To that end, Twitter has, of course, been a key partner of food trucks, as NBC demonstrated at SXSW with its “Munchie Mobile” promotion. Long before Ann Curry’s dis-astrous heave-ho came to dominate headlines and blogs, the network managed to get tongues in Austin, Texas, wagging about Today—a not inconsiderable feat considering this is a half-century-old, gray-viewer-skewing network television program we’re talking about, being hawked at a gathering devoted to uncovering the next Pinterest.

The secret formula: hot breakfast first thing in the morning for all those bleary-eyed influencers and their followers.

The network served some 10,000 compulsively self-documenting media professionals more than 2,500 free “breakfast bombs” and 45 pounds of bacon jam over the course of four days, urging them to publicize it via Twitter, Foursquare, Instagram and outlets such as USA Today and NPR at a time when the eyes of media, tech and entertainment were on Texas.
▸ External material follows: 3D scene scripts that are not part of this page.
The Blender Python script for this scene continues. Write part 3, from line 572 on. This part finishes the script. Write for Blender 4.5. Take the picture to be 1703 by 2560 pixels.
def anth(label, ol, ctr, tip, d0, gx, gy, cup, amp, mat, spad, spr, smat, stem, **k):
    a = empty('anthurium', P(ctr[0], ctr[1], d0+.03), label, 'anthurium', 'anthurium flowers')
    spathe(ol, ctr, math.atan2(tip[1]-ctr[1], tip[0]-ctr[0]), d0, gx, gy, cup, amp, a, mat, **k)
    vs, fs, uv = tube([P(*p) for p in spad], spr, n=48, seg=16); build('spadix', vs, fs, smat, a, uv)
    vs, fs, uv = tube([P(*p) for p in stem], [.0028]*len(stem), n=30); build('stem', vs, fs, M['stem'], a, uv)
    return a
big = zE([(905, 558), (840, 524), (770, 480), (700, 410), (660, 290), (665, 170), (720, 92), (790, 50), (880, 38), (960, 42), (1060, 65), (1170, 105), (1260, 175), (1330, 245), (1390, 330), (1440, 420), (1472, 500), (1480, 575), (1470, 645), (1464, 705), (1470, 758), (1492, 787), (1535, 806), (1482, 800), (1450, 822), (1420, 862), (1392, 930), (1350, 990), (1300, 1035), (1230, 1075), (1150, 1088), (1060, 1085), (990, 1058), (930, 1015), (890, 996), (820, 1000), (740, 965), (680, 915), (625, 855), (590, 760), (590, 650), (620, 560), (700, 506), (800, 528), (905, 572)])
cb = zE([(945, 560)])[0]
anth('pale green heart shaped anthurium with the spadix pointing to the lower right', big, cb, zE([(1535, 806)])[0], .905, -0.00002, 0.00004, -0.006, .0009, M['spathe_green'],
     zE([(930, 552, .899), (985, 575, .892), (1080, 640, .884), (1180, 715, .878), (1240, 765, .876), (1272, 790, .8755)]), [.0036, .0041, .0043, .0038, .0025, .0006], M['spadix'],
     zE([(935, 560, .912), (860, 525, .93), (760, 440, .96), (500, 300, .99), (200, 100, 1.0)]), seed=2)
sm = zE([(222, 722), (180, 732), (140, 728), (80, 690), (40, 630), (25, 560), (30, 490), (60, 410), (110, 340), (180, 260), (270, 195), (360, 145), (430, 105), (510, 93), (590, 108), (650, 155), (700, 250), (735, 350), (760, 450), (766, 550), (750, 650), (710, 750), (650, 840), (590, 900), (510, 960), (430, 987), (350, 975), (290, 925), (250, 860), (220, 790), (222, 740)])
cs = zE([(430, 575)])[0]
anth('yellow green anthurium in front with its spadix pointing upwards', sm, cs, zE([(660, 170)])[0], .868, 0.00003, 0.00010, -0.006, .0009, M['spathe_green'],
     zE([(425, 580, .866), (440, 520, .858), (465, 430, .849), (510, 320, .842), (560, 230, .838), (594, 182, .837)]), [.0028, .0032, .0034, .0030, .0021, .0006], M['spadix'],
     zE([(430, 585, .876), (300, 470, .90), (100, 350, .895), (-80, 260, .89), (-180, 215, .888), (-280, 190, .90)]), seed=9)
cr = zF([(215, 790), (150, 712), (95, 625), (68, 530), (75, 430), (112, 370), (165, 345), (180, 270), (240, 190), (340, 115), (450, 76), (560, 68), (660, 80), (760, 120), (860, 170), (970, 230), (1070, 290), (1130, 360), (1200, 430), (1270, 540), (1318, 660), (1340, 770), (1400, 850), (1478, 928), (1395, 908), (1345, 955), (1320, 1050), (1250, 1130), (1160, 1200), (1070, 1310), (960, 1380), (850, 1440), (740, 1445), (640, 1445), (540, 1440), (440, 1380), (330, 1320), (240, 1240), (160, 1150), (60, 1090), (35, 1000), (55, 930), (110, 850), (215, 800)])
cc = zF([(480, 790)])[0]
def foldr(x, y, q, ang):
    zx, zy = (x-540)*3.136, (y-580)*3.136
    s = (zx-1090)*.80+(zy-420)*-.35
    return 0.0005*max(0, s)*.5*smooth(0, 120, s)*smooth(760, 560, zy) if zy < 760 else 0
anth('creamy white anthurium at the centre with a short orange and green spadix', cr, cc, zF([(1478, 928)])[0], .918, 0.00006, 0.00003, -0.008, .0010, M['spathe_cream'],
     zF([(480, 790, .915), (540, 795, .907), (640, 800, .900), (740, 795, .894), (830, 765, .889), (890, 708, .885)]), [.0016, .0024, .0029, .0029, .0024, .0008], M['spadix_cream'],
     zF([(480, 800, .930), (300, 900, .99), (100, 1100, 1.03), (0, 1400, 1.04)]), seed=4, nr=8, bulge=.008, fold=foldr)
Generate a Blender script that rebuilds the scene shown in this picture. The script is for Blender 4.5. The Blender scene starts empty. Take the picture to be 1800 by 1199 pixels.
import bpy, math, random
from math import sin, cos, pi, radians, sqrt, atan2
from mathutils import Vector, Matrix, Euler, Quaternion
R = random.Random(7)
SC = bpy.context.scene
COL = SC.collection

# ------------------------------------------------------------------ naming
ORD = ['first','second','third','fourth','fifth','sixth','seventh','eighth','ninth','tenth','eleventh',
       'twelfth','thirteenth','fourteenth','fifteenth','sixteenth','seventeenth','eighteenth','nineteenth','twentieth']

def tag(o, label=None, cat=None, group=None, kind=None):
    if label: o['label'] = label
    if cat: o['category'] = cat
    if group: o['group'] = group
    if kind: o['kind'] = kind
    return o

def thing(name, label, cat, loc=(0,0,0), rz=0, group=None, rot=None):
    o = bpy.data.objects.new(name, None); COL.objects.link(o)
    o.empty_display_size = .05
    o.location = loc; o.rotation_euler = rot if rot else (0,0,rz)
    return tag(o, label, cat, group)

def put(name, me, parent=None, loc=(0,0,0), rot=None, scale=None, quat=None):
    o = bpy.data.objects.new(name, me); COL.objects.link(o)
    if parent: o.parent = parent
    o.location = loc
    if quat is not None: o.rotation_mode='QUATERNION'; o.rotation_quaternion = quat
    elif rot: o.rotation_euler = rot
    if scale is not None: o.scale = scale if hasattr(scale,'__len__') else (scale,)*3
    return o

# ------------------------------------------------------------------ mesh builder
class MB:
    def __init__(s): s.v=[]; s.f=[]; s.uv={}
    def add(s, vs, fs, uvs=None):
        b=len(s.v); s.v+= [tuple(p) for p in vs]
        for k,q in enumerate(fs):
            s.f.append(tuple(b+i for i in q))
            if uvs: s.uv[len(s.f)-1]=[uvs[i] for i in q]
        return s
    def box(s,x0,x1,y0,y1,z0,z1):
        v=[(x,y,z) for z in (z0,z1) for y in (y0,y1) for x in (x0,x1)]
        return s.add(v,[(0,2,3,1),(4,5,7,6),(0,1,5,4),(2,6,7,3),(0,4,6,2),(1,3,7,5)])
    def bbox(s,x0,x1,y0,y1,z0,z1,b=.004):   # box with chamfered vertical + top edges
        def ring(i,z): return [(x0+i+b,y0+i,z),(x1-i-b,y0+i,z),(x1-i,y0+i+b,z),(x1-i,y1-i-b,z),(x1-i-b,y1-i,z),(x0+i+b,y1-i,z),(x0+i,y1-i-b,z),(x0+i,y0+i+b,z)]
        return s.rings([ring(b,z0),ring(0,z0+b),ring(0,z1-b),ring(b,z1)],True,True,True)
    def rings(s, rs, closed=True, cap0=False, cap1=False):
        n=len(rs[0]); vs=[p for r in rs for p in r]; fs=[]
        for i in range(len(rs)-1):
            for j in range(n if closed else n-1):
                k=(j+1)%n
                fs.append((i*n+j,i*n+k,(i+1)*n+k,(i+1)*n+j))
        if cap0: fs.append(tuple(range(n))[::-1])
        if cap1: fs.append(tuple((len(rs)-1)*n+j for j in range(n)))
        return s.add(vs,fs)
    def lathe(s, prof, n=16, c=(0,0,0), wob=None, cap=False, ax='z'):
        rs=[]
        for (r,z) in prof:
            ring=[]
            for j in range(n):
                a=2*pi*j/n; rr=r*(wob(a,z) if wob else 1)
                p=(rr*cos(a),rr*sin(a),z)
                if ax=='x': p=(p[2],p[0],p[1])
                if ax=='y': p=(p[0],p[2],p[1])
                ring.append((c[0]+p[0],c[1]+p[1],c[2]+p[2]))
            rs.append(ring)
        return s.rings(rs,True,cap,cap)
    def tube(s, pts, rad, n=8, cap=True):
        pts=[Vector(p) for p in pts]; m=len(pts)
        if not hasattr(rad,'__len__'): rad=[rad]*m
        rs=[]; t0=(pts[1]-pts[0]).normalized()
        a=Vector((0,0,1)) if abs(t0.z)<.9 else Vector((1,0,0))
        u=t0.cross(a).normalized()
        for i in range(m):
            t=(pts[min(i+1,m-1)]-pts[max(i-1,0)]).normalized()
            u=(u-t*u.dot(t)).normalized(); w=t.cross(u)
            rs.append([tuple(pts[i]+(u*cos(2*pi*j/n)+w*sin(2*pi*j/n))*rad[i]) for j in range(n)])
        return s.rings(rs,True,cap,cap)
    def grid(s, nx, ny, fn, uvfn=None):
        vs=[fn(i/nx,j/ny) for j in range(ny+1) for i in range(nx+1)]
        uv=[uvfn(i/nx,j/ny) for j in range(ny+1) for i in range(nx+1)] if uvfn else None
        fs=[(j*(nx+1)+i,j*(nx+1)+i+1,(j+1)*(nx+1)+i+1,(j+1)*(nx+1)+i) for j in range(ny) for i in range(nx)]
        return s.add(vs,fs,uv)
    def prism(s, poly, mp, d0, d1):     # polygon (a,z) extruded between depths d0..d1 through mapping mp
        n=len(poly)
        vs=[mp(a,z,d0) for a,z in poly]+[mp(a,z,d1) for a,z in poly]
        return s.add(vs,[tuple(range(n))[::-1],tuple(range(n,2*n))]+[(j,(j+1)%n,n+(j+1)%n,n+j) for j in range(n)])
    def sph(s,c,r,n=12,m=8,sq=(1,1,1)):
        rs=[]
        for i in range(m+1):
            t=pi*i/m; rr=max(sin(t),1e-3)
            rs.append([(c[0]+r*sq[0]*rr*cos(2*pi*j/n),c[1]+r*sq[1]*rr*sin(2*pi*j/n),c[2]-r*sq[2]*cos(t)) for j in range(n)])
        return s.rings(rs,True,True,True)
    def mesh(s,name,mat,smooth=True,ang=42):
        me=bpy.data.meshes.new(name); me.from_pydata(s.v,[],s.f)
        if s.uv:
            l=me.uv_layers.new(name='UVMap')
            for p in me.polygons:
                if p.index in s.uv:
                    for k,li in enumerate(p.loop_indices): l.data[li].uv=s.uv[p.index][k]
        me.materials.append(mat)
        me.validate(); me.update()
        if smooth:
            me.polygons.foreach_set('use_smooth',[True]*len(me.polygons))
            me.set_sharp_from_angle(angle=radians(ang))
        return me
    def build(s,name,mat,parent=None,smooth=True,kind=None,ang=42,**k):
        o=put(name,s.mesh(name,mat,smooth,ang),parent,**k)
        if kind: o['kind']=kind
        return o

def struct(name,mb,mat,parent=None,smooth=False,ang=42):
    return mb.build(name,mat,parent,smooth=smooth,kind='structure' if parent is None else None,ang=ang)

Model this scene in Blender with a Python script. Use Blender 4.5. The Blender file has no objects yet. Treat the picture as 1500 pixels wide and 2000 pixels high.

The result: 6.2 million impressions via Twitter alone, according to Jen Brown, digital director of the Today show.

Aside from such promotional one-offs, it is national chains suddenly getting in the game that is reshaping food truck mania.

It has been a learning process.

When Sizzler rolled out its truck last year, executives at the 54-year-old steakhouse chain felt that one way they could stand out from all the culinary upstarts hustling kimchi quesadillas on the streets of Los Angeles was to emphasize service. While well-meaning, it also served as evidence that the suits did not necessarily appreciate what had spawned the food truck rage to begin with.

“We’d see all these long lines at food trucks and talk about how we could capitalize on that by getting our food out in a few minutes without compromising quality,” says Chris Rahder, who focuses on nontraditional business development for the chain.

But while reducing average waiting times is the holy grail in the world of fast-casual and quick-service restaurants, in the trendy world of food trucks, Rahder would come to realize, slow service is a feature, not a flaw. Indeed, a long line suggests that whatever menu items are for sale are not only in great demand, but also worth waiting for.

“At these food truck festivals, that’s what people look for—the trucks with the longest lines,” Rahder explains. “So you’ve got [operators] purposely slowing down just to create that line. It’s a game.” (In Forbes, Olmsted saved special vitriol for the festivals. “When grouped together in lots ... food trucks become an outdoor version of a long-standing American culinary tradition: the shopping mall food court, and nothing more,” he griped.)